Somewhere in an alternate universe, someone has recut this season and deleted some scenes near the end. Robin finds love and happiness with a great guy. Ted marries Tracy, and they grow old together.

In my dreams, I guess.

8 thoughts on “Thoughts on the “How I Met Your Mother” Finale

  1. I stopped watching the show early on, but it seems to me that you would need a very good reason for spending eight times longer on the circumstances leading up to the meeting than on the meeting itself. The narrator having moved on fits the bill.

    And you’ve touched on a pet peeve of mine here: the creators have probably spent more time living with and caring about these characters than anyone alive. If you didn’t care for how they ended their story–their story, not yours–it was not because they chose at this crucial moment to give you the middle finger.

  2. Rereading my comment. Sorry if my tone is a little more biting than I intended. I use the internet as practice for writing professional emails.

  3. No worries. :)

    Yeah, in a sense I’m always willing to concede ownership of the characters to the people who created them, and I know it’s their story and it’s their prereogative to end it how they want. But stories are written for an audience, and an audience gets invested in a story and the characters, and in my opinion the ending for the characters was just not earned. The creators were allowed to end it how they wanted, but as an audience member I’m allowed to be unhappy with how they did it.

  4. I hear you. My beef is less with the assessment of the authors’ needs vs. the audience’s–they can be very different–and more with the feeling that they chose the ending they did out of spite and not out of conviction. Perhaps that’s what happened for the Dexter finale, where the network dictated the terms of the ending and the writers apparently held their noses while executing it, but under most circumstances I think that’s an unfair and hurtful allegation.

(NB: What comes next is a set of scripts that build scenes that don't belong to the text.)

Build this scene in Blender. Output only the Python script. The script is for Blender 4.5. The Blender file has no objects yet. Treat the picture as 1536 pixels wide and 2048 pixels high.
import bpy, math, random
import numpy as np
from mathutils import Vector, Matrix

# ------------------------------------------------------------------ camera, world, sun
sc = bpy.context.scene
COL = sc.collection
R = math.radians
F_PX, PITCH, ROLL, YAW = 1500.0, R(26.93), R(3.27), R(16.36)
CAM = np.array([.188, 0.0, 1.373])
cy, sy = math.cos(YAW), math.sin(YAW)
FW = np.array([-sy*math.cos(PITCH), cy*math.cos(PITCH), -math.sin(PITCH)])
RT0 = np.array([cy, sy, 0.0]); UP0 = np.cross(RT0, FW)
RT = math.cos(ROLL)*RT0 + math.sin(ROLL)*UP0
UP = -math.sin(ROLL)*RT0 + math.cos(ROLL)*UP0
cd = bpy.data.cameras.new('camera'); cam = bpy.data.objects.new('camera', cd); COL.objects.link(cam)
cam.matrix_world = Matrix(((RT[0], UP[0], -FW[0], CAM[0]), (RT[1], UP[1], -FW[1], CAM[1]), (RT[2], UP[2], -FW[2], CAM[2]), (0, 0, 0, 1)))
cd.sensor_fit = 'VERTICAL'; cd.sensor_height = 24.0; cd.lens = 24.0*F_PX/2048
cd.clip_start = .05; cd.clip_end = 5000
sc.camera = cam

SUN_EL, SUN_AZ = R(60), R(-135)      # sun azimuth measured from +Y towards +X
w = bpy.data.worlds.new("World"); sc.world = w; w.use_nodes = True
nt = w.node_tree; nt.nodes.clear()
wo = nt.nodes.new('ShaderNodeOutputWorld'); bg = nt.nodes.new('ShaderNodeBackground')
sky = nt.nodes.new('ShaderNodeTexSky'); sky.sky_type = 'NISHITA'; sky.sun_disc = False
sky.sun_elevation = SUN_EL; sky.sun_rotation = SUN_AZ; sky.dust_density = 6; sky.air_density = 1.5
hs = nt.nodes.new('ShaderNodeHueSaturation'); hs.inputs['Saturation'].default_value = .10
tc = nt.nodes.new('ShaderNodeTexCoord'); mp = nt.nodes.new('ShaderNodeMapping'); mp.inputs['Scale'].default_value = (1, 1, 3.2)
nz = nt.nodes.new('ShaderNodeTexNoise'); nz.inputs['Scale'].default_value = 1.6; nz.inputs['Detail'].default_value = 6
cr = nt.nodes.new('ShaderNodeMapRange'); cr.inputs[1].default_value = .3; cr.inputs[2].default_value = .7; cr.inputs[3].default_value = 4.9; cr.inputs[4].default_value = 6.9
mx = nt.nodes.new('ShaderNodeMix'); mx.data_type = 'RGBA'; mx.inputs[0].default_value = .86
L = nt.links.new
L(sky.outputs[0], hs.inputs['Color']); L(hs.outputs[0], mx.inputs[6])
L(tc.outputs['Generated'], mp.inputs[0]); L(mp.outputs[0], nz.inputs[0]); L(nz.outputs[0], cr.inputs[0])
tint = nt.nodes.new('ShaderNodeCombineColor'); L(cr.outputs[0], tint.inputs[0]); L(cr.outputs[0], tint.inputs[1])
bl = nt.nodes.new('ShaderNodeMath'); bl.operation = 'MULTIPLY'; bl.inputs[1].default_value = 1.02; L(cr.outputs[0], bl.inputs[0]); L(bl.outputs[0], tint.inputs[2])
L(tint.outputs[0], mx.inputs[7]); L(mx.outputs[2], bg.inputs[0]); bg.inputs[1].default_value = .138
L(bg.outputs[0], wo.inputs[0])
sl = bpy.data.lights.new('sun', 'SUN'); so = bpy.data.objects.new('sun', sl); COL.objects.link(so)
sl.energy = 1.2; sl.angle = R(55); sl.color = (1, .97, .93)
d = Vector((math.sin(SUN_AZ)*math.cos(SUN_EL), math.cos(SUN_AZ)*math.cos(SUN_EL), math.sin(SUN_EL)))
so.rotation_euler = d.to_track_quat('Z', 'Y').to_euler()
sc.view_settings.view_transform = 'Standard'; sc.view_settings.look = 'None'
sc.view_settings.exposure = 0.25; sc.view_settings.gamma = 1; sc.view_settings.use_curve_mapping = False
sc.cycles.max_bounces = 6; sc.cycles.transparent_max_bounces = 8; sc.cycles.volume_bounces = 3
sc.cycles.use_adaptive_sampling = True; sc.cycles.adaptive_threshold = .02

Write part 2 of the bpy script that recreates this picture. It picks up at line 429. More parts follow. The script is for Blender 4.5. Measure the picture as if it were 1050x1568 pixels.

They did it this way hoping that most people would like it, and are presumably disappointed and upset with the response.

    If I’m a little fixated on that point, I went through a similar situation a couple of years ago with the third Mass Effect game, which tried an Inception-like ambiguous ending after three (40-hour plus) games of straightforward space opera. People lost their shit in much the same way, but given that they were exclusively game nerds, they pressed the issue to the point that the company had to stop everything and redo the ending, and they still weren’t satisfied after that. I came away from that experience with a little more respect for what creators have to go through, and some determination to try to appreciate things for their merits before dwelling on what’s wrong with them (at least assuming they aren’t clearly vacuous cash grabs). Which is hard for me!

  5. I definitely don’t think they did it out of spite – I don’t think they intentionally gave a middle finger to the audience. And in fact some people seem to have liked the ending. I just feel like they didn’t lay the emotional groundwork for the ending they wanted and gave us. There’s a way in which their desired ending could have worked — if they had given us a chance to actually mourn the mother, even just a few minutes of a montage of Ted mourning her and later moving on might have helped. As it happened onscreen, it was more like, “Okay dad, stop talking about our boring dead mom and go be with Aunt Robin.” It was just callous. It just failed emotionally and aesthetically. I don’t think they did it on purpose.

  6. I think (again, based entirely on second-hand reports) that if Robin was going to spend several seasons developing a relationship with another character, it should not have been a central character that the audience was invested in if this was the ultimate plan. It’s one thing to create an uplifting message about moving on, and quite another to create a lot of collateral damage in the process.

    Anyway. This sounds to me like the kind of plot development that will be more appreciated with the passage of time–if it was locked in when the scene with the kids was recorded years ago, it’s presumably foreshadowed in ways that no one’s yet noticed. Maybe I’ll binge-watch it with this in mind.